▶ _Stated goal_: Exactly reproduce each line of the listing that follows.

▶ _Recorded data_:
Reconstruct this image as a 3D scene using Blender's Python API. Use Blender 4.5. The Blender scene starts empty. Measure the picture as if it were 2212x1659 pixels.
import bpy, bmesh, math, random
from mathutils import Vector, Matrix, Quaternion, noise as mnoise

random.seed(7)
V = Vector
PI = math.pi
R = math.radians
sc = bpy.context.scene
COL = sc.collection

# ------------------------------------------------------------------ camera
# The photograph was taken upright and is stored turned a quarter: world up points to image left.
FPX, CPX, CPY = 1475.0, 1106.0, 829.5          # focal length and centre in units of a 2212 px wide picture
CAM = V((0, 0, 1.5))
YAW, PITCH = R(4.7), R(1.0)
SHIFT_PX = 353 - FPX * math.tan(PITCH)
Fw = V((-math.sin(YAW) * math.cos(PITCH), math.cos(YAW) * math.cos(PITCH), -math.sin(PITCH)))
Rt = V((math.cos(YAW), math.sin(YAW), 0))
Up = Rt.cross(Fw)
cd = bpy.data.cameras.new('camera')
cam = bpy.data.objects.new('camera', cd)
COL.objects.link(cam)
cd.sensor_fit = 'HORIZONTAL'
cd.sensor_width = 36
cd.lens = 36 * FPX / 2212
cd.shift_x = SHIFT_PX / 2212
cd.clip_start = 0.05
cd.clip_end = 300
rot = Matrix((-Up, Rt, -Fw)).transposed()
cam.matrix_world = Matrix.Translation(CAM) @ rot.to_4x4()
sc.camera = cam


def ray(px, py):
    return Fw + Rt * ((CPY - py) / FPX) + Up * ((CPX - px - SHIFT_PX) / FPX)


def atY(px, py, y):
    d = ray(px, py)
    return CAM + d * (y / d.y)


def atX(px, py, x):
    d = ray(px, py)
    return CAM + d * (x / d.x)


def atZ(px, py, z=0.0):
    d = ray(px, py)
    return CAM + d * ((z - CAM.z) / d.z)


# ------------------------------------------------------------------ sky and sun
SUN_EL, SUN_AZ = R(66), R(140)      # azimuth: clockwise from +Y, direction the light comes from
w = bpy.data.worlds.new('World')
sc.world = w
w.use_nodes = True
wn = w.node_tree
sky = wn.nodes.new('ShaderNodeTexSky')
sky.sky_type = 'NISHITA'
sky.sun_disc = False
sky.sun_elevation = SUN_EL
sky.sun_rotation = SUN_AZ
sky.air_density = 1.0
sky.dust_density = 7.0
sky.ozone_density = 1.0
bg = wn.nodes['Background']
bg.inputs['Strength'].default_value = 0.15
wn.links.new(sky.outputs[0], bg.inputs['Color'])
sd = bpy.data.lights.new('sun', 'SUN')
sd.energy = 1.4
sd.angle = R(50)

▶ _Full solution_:
Reconstruct this image as a 3D scene using Blender's Python API. Use Blender 4.5. The Blender scene starts empty. Measure the picture as if it were 2212x1659 pixels.
import bpy, bmesh, math, random
from mathutils import Vector, Matrix, Quaternion, noise as mnoise

random.seed(7)
V = Vector
PI = math.pi
R = math.radians
sc = bpy.context.scene
COL = sc.collection

# ------------------------------------------------------------------ camera
# The photograph was taken upright and is stored turned a quarter: world up points to image left.
FPX, CPX, CPY = 1475.0, 1106.0, 829.5          # focal length and centre in units of a 2212 px wide picture
CAM = V((0, 0, 1.5))
YAW, PITCH = R(4.7), R(1.0)
SHIFT_PX = 353 - FPX * math.tan(PITCH)
Fw = V((-math.sin(YAW) * math.cos(PITCH), math.cos(YAW) * math.cos(PITCH), -math.sin(PITCH)))
Rt = V((math.cos(YAW), math.sin(YAW), 0))
Up = Rt.cross(Fw)
cd = bpy.data.cameras.new('camera')
cam = bpy.data.objects.new('camera', cd)
COL.objects.link(cam)
cd.sensor_fit = 'HORIZONTAL'
cd.sensor_width = 36
cd.lens = 36 * FPX / 2212
cd.shift_x = SHIFT_PX / 2212
cd.clip_start = 0.05
cd.clip_end = 300
rot = Matrix((-Up, Rt, -Fw)).transposed()
cam.matrix_world = Matrix.Translation(CAM) @ rot.to_4x4()
sc.camera = cam


def ray(px, py):
    return Fw + Rt * ((CPY - py) / FPX) + Up * ((CPX - px - SHIFT_PX) / FPX)


def atY(px, py, y):
    d = ray(px, py)
    return CAM + d * (y / d.y)


def atX(px, py, x):
    d = ray(px, py)
    return CAM + d * (x / d.x)


def atZ(px, py, z=0.0):
    d = ray(px, py)
    return CAM + d * ((z - CAM.z) / d.z)


# ------------------------------------------------------------------ sky and sun
SUN_EL, SUN_AZ = R(66), R(140)      # azimuth: clockwise from +Y, direction the light comes from
w = bpy.data.worlds.new('World')
sc.world = w
w.use_nodes = True
wn = w.node_tree
sky = wn.nodes.new('ShaderNodeTexSky')
sky.sky_type = 'NISHITA'
sky.sun_disc = False
sky.sun_elevation = SUN_EL
sky.sun_rotation = SUN_AZ
sky.air_density = 1.0
sky.dust_density = 7.0
sky.ozone_density = 1.0
bg = wn.nodes['Background']
bg.inputs['Strength'].default_value = 0.15
wn.links.new(sky.outputs[0], bg.inputs['Color'])
sd = bpy.data.lights.new('sun', 'SUN')
sd.energy = 1.4
sd.angle = R(50)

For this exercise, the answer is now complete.